For a start, much of the audience may well find itself out of a job when they are competing online with a few million more highly educated, very bright Indians, fully trained in orchestrating APIs. I already met a lot of Indian CTOs in Western companies. That’s the trouble with disruptive technologies, they really are disruptive in many ways and people may not like the results of being disrupted.

Nevertheless, a very real characteristic of any new technology is that you can’t squeeze it back into the bottle – Mike Gregoire makes the point with Uber. It’s here now and we have to live with it. So, yes, we must adopt Agile and think about the increasing pace of change and all the new possibilities that increasingly powerful technology makes available. But we must think of the dystopian side of disruption too. We need to live in a state of what my colleague Richard Sykes calls “paranoid optimism” – by all means remain optimistic about what new technology makes possible, but be a bit paranoid about its possible implications (and not just about the possibility that people who adopt early will put you out of business) and think about how to address its implications before they hit you as a surprise.

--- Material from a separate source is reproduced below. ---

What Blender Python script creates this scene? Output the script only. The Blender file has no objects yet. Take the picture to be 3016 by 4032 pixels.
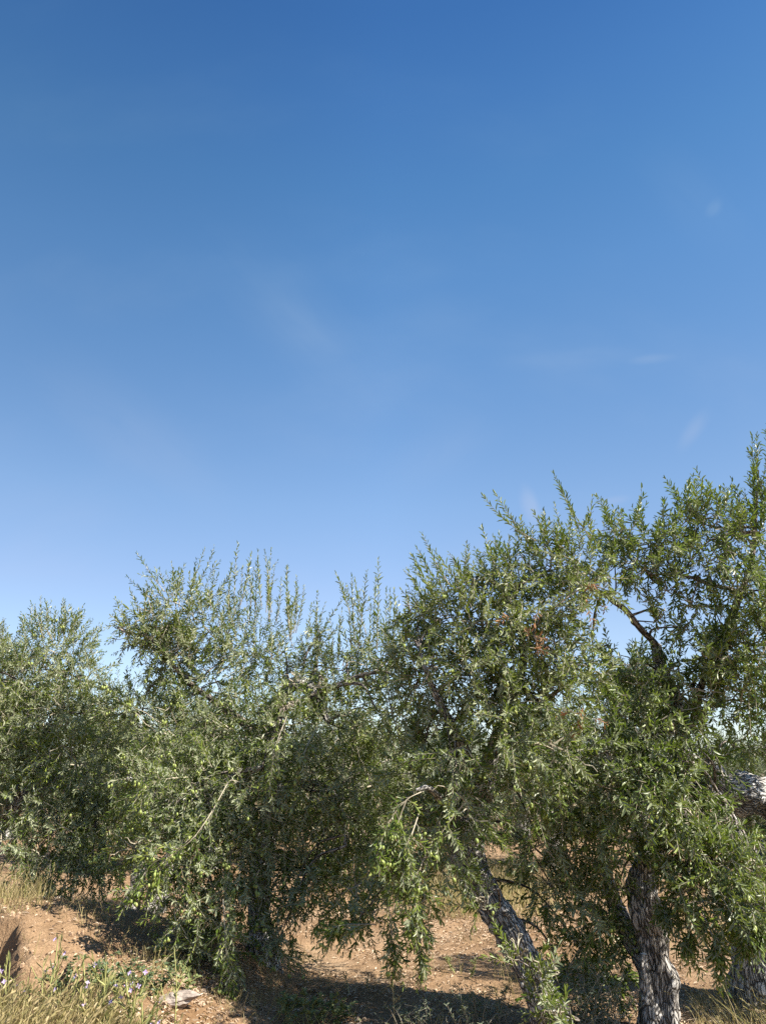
import bpy, math, random
import numpy as np
from mathutils import Vector, noise as mnoise

rng = np.random.default_rng(11)
random.seed(5)
SC = bpy.context.scene
COL = SC.collection
R = math.radians

# ------------------------------------------------------------------ camera
CAM_Z = 1.5
PITCH = R(20.1)
FPX = 26.0 / 36.0 * 4032.0
CX, CY = 1508.0, 2016.0
cp, sp = math.cos(PITCH), math.sin(PITCH)

def P(px, py, d):
    """world point seen at photo pixel (px,py), at ground distance d"""
    a = (np.asarray(px, float) - CX) / FPX
    b = (CY - np.asarray(py, float)) / FPX
    y = cp - b * sp
    z = sp + b * cp
    k = d / y
    return np.stack([a * k, y * k, z * k + CAM_Z], -1)

def proj(p):
    y = p[..., 1]; z = p[..., 2] - CAM_Z
    f = y * cp + z * sp
    u = -y * sp + z * cp
    return CX + FPX * p[..., 0] / f, CY - FPX * u / f, f

def mpp(d):            # metres per photo pixel at distance d
    return d * 1.04 / FPX

cam = bpy.data.cameras.new('camera')
cam.sensor_fit = 'VERTICAL'; cam.sensor_height = 36; cam.sensor_width = 36 * 0.748
cam.lens = 26; cam.clip_start = 0.05; cam.clip_end = 3000
co = bpy.data.objects.new('camera', cam); COL.objects.link(co)
co.location = (0, 0, CAM_Z); co.rotation_euler = (R(90) + PITCH, 0, 0)
SC.camera = co

# ------------------------------------------------------------------ light
SUN_EL = R(46)
SUN_AZ = R(24)        # degrees the sun stands behind the line to the right
sd = Vector((math.cos(SUN_AZ) * math.cos(SUN_EL), -math.sin(SUN_AZ) * math.cos(SUN_EL), math.sin(SUN_EL)))
sl = bpy.data.lights.new('sun', 'SUN'); sl.energy = 5.0; sl.angle = R(0.53); sl.color = (1.0, 0.93, 0.82)
so = bpy.data.objects.new('sun', sl); COL.objects.link(so)
so.rotation_euler = sd.to_track_quat('Z', 'Y').to_euler()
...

What I think I am saying, is that with increasingly powerful technology we should think holistically about the whole problem, including its human, cultural, political implications etc., not just about the technology – and design a solution to the whole thing. In fact, we have been here before, with Stafford Beer and Cybernetics. Before the CIA toppled Allende in Chile there was an experiment going on to merge technology and society into human-oriented economic systems in dynamic equilibrium. Perhaps we need to look at these ideas again – at the freedom to deploy technology, controlled by actionable insights from analysis of the data generated by the new technologies.